> **Exercise**:
Give back an exact copy of the lines from the start of the material through the line bearing "def PD(px, py, d): return". Include both ends and nothing else.
[Start Dataset content]
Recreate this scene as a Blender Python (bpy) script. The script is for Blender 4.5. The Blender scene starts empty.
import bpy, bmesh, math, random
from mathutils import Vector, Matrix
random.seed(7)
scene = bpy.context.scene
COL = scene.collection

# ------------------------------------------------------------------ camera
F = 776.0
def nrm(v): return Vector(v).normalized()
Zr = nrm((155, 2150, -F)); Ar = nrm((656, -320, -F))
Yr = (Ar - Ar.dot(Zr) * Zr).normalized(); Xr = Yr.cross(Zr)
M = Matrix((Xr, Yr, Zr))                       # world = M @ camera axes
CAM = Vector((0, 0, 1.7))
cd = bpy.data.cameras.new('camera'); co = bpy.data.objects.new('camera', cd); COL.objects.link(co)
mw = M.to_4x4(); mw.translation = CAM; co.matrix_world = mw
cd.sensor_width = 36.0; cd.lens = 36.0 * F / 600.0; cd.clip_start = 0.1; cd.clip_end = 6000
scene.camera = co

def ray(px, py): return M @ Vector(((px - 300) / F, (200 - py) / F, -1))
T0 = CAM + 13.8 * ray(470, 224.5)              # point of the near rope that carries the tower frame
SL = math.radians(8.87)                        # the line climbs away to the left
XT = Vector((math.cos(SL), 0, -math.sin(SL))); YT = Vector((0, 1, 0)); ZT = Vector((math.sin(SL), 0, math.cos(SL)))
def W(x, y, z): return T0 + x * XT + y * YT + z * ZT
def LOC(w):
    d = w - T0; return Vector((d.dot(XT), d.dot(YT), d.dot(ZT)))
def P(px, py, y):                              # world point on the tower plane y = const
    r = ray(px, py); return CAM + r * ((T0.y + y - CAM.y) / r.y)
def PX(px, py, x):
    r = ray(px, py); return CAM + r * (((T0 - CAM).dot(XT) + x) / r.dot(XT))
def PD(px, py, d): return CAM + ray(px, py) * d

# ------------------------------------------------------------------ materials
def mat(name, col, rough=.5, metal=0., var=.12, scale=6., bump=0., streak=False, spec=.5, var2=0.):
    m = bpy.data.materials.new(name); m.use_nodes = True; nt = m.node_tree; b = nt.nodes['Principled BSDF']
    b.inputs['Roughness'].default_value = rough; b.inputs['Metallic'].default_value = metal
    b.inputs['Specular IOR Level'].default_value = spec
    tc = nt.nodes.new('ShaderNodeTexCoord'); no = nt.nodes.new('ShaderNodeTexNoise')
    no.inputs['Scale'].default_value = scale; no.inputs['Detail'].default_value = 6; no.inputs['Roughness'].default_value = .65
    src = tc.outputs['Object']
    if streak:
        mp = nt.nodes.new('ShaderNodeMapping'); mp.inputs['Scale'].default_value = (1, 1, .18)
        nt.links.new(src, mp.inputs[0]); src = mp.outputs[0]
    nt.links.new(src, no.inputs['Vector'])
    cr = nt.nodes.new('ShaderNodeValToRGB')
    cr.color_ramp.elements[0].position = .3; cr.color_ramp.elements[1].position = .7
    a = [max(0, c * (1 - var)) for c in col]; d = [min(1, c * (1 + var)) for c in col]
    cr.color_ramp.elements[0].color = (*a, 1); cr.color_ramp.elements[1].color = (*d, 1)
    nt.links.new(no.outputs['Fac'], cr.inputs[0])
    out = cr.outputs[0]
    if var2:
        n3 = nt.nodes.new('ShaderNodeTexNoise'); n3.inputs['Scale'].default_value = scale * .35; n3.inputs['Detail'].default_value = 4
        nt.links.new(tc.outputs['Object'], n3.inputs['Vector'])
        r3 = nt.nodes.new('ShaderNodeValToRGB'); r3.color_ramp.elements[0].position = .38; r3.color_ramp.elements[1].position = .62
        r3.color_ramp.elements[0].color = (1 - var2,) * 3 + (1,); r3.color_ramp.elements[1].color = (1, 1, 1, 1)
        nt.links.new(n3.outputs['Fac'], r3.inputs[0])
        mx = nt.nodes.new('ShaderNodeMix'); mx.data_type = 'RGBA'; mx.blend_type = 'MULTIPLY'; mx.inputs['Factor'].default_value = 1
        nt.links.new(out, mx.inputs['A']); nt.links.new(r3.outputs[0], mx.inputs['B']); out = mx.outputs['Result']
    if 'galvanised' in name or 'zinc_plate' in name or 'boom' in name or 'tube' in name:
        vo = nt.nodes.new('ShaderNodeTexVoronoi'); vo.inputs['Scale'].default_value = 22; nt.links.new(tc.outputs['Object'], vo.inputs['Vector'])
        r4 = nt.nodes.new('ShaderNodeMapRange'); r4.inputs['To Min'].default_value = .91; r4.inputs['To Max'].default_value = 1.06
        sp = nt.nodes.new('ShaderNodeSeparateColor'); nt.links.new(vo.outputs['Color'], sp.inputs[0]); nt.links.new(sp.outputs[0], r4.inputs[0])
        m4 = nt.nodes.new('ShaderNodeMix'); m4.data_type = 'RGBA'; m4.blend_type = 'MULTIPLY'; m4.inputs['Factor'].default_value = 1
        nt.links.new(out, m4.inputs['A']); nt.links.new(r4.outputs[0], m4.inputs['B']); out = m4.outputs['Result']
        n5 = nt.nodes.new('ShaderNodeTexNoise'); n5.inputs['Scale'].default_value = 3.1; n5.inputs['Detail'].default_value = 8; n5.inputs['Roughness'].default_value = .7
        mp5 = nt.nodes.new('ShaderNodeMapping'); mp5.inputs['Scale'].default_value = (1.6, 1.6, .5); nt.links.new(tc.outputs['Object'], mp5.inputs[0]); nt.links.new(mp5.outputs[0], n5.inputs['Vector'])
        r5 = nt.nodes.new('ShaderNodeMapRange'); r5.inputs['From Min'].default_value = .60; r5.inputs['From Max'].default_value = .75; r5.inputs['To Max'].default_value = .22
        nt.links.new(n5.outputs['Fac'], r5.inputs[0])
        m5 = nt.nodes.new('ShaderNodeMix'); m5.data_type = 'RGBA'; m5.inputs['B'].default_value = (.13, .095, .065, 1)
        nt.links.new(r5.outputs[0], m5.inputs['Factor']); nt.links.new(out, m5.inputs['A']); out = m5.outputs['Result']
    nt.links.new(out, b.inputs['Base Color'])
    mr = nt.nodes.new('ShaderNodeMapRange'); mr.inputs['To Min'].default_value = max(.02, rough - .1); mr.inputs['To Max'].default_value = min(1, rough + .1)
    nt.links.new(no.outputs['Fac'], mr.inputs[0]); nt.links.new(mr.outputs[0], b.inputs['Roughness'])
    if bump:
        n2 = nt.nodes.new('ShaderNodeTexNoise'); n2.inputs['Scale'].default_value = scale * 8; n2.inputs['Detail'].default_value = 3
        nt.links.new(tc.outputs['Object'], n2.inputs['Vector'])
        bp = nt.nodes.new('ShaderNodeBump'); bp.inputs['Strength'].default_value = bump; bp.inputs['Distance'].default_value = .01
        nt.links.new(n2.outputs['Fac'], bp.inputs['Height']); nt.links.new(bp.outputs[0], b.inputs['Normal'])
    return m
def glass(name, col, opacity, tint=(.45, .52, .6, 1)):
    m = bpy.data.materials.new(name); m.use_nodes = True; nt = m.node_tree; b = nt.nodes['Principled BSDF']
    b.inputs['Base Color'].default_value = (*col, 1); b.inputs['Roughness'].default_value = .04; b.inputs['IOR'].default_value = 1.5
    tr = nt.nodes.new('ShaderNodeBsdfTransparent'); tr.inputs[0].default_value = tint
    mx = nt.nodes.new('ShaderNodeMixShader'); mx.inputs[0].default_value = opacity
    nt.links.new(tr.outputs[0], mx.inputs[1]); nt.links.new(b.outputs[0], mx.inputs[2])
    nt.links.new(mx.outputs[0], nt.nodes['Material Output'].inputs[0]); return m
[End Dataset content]
> **Exercise output**:
Recreate this scene as a Blender Python (bpy) script. The script is for Blender 4.5. The Blender scene starts empty.
import bpy, bmesh, math, random
from mathutils import Vector, Matrix
random.seed(7)
scene = bpy.context.scene
COL = scene.collection

# ------------------------------------------------------------------ camera
F = 776.0
def nrm(v): return Vector(v).normalized()
Zr = nrm((155, 2150, -F)); Ar = nrm((656, -320, -F))
Yr = (Ar - Ar.dot(Zr) * Zr).normalized(); Xr = Yr.cross(Zr)
M = Matrix((Xr, Yr, Zr))                       # world = M @ camera axes
CAM = Vector((0, 0, 1.7))
cd = bpy.data.cameras.new('camera'); co = bpy.data.objects.new('camera', cd); COL.objects.link(co)
mw = M.to_4x4(); mw.translation = CAM; co.matrix_world = mw
cd.sensor_width = 36.0; cd.lens = 36.0 * F / 600.0; cd.clip_start = 0.1; cd.clip_end = 6000
scene.camera = co

def ray(px, py): return M @ Vector(((px - 300) / F, (200 - py) / F, -1))
T0 = CAM + 13.8 * ray(470, 224.5)              # point of the near rope that carries the tower frame
SL = math.radians(8.87)                        # the line climbs away to the left
XT = Vector((math.cos(SL), 0, -math.sin(SL))); YT = Vector((0, 1, 0)); ZT = Vector((math.sin(SL), 0, math.cos(SL)))
def W(x, y, z): return T0 + x * XT + y * YT + z * ZT
def LOC(w):
    d = w - T0; return Vector((d.dot(XT), d.dot(YT), d.dot(ZT)))
def P(px, py, y):                              # world point on the tower plane y = const
    r = ray(px, py); return CAM + r * ((T0.y + y - CAM.y) / r.y)
def PX(px, py, x):
    r = ray(px, py); return CAM + r * (((T0 - CAM).dot(XT) + x) / r.dot(XT))
def PD(px, py, d): return CAM + ray(px, py) * d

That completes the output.